My source - very close to a case of mock-gothic delirium - drew in a deep breath, and proceeded.
"Robert was ecstatic. He had bought a rare beast indeed. For this was none other than one of the few surviving examples of a genuine, human-powered, Dandy-Horse or Laufmaschine, an early form of bicycle propelled by the rider pushing along the ground with their feet as they sat astride it. Robert's bike had been manufactured by Joseph Crippler Ltd. of London in 1819.
"Now these Dandy-Horses were quite the thing in the summer of 1819, but their popularity was - dragonfly-evanescent - but for the briefest of summer hours. For, in the fashionable towns, the riders took to riding the pavements, rather than the rougher roads, and there were accidents, and the pedestrians, being severely incommoded, were wont to protest.
"The result was, that many local authorities enacted prohibitive legislation. In short, the Dandy-Horse soon became outside of the law, and it was not long after that it was mere history. Indeed - though poor little Robert was all too ignorant and innocent of the fact - it remains beyond the pale, as it were, in Shropshire to this day.
"Thus it was that Robert, careering dangerously and illegally on his wooden steed along the rural and rustic lanes of Shropshire, frightened a party of schoolchildren from Much Wenlock Primary School, who were out collecting Rose Hips, but narrowly avoided a collision with a parked wheelbarrow belonging to one Albert Nuddler, a Curmudgeon from Broseley, and finally fell off his unwieldy contraption outside the Milkmaid's Gusset, where local Bobby Constable Painter was arresting an intinerant puppeteer.
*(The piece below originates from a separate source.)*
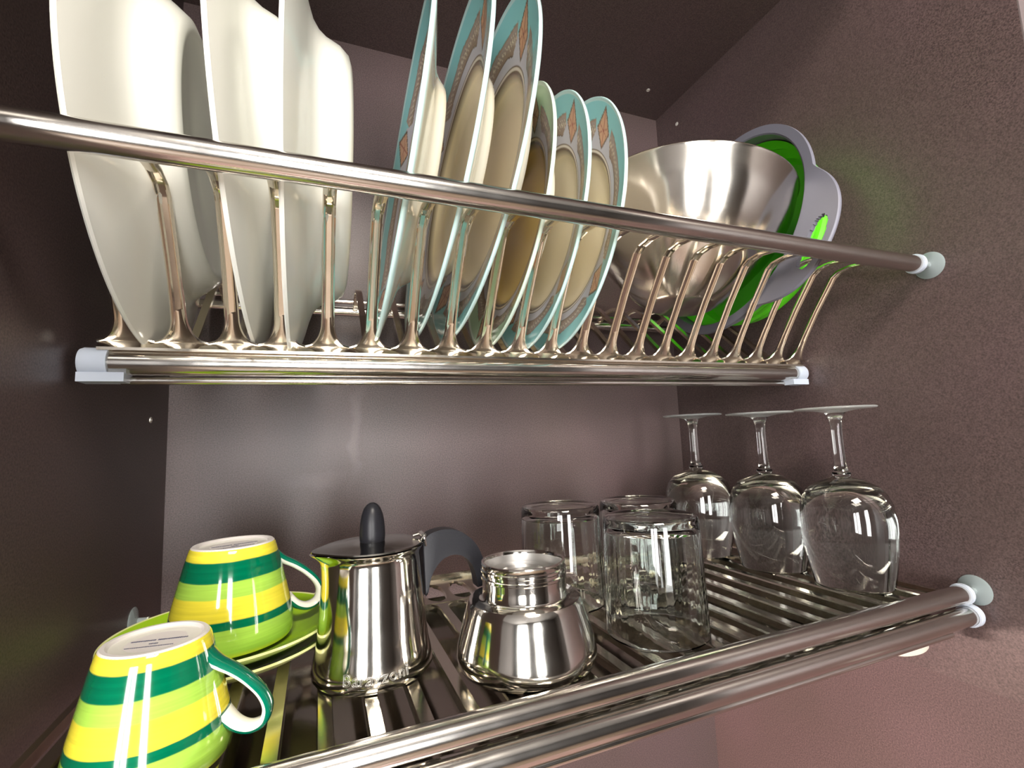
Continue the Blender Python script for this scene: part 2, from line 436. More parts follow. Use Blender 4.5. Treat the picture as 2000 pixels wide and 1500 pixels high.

"Robert's case comes up next week", concluded my source - who was close to an idiotic concoction of half-baked stereotypes. "The Dandy-Horse has been impounded and Much Wenlock is in an uproar. There is talk of a Hue and Cry. Much Wenlock has not seen the like since the days of Lord Badger of Ironbridge, the notorious Green Earl who was sent to Tasmania for his sins."
As I left my companion and confidante, that chameleon, comedian, Corinthian and caricature, at the Inn, I thought gothic thoughts 'mid the settling and mellow autumnal mists in Much Wenlock.
Perhaps Robert Pattinson - deprived of his Dandy-Horse as the Green Earl had been deprived of his citizenship - was happy to be compared to such a figure of dark and dangerous renown. Perchance he was as proud of this new-discover'd infamy as Kristen finds delight in her eternally constipated chic. What a tangled skein it all seemed to me, as I gazed at the great yellow moon, and saw the silv'ry strands of luminous mist hang like gossamer scarves about the ancient gables of Much Wenlock.